Although wealth and income inequality have continued to expand, incomes are growing more rapidly across the spectrum. This, ultimately, is why the global middle class has grown even while wealth has aggregated in a relatively few hands.

That, however, doesn't mean that a growing wealth gap means nothing.

In part, as Kharas said, wealth inequality can be an indicator that something is wrong either politically or economically. How the rich get richer matters.

"There is a very big difference between Bill Gates and Warren Buffett as individuals having accumulated a lot of wealth vs. the Queen of England and the royal family as individuals having a lot of wealth," he said. "And the impact of these two things is very different."

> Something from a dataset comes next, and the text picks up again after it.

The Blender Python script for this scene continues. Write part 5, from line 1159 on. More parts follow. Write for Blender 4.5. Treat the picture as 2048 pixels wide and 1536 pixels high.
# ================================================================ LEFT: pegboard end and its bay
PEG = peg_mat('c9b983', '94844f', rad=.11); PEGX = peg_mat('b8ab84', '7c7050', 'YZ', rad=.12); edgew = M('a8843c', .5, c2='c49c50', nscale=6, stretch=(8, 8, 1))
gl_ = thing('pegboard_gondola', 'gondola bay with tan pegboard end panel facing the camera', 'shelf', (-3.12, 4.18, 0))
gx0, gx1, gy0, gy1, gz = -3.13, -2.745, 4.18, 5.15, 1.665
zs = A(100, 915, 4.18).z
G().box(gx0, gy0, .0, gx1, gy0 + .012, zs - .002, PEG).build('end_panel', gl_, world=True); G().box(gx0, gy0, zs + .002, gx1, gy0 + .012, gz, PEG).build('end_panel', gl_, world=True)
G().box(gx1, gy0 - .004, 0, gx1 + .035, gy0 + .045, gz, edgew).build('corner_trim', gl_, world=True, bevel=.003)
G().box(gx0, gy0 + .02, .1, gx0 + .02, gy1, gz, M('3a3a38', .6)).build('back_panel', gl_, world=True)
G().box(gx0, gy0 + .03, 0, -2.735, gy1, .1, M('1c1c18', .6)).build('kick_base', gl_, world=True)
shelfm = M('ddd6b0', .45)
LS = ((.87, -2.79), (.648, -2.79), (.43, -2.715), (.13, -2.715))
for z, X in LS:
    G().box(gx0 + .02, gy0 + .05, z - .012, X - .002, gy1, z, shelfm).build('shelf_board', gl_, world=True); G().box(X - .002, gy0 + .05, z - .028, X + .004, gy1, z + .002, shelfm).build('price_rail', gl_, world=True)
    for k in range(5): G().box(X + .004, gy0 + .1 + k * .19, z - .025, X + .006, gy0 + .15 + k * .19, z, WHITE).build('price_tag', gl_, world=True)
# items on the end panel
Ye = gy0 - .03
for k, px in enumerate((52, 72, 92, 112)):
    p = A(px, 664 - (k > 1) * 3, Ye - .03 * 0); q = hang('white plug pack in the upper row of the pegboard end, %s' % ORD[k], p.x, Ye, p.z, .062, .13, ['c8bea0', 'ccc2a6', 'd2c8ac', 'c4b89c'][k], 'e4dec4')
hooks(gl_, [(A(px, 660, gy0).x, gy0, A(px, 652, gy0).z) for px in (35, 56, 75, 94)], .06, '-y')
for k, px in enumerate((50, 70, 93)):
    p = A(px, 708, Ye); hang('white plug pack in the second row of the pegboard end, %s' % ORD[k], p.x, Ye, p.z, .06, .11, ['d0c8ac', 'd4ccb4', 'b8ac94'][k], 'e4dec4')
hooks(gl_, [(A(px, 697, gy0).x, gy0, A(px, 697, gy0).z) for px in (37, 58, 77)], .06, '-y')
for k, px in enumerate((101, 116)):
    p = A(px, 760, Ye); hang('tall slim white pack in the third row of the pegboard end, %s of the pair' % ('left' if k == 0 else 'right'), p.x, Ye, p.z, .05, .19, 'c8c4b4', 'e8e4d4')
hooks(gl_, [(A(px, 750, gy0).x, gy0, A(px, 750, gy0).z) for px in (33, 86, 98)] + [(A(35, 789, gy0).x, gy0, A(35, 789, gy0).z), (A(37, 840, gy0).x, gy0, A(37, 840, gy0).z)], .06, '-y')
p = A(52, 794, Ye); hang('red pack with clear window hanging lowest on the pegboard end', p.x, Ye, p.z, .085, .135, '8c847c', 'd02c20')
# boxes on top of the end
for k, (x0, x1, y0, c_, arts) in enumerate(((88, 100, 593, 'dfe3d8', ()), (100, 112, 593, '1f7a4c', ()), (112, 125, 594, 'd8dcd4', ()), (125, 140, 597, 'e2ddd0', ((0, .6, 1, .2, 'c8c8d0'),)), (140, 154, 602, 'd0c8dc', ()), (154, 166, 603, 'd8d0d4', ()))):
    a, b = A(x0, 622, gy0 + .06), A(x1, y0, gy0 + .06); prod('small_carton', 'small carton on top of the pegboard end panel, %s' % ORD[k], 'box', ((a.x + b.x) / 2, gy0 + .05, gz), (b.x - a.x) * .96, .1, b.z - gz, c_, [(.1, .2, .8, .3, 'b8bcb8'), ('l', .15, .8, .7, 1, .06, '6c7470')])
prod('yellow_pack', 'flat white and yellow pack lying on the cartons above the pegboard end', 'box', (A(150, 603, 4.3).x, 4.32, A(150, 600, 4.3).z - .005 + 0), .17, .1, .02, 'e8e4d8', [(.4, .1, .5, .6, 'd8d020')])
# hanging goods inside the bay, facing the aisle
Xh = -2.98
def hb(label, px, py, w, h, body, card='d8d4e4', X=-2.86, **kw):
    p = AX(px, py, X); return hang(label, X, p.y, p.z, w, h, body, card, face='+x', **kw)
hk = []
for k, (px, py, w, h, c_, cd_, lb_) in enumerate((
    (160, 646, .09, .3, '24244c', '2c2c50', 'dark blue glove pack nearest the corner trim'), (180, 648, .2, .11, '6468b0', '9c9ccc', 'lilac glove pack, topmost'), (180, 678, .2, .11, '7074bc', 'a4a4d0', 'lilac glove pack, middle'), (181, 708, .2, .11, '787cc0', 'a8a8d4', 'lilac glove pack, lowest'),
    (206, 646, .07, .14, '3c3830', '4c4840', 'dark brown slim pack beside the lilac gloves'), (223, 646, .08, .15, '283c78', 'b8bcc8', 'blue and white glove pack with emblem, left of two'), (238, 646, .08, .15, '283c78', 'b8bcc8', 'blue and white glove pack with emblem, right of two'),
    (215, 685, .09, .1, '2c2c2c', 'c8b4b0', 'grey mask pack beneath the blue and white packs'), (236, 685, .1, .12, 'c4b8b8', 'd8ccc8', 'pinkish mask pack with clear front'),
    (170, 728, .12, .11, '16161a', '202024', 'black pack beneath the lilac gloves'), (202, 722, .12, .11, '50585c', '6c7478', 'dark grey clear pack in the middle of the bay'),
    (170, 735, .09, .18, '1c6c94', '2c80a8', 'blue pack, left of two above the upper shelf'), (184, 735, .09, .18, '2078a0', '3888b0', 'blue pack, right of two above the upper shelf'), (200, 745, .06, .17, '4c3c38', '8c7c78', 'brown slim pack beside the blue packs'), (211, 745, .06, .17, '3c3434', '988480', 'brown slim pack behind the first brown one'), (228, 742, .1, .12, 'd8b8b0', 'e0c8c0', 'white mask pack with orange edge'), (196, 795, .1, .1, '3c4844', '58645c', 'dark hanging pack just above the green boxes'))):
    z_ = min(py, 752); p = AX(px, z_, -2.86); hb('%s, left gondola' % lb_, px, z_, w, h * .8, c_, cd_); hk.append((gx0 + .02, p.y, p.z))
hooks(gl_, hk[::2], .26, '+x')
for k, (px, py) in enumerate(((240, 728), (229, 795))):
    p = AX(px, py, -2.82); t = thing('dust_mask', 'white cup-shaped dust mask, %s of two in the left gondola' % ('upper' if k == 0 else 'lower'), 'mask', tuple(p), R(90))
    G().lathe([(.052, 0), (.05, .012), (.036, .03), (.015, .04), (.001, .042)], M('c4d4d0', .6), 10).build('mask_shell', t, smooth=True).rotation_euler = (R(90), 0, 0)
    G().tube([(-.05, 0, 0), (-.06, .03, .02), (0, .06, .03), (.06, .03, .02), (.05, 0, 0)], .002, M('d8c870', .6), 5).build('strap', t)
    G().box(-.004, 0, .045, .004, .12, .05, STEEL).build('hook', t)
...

"The difference is that in one case, the wealth has come from a process of value creation for all of society," he said, "whereas in the other case wealth has come from some form of confiscatory powers or from pure rents."

When people get rich through a process of value creation, he said, that's a sign of a healthy economy. However that isn't always the case. Growing inequality of wealth is often suggestive of unproductive rent seeking, corruption and criminal activity.

That's a problem.

Wealth gaps also create problems at a societal level. "Inequality is divisive and socially corrosive," found one researcher. "A wide range of social problems are worse in societies with bigger income differences between rich and poor," including illness, educational failings and crime.

In other words, the difference between income and wealth matters, but so does the wealth gap. Especially since it's only going to get worse.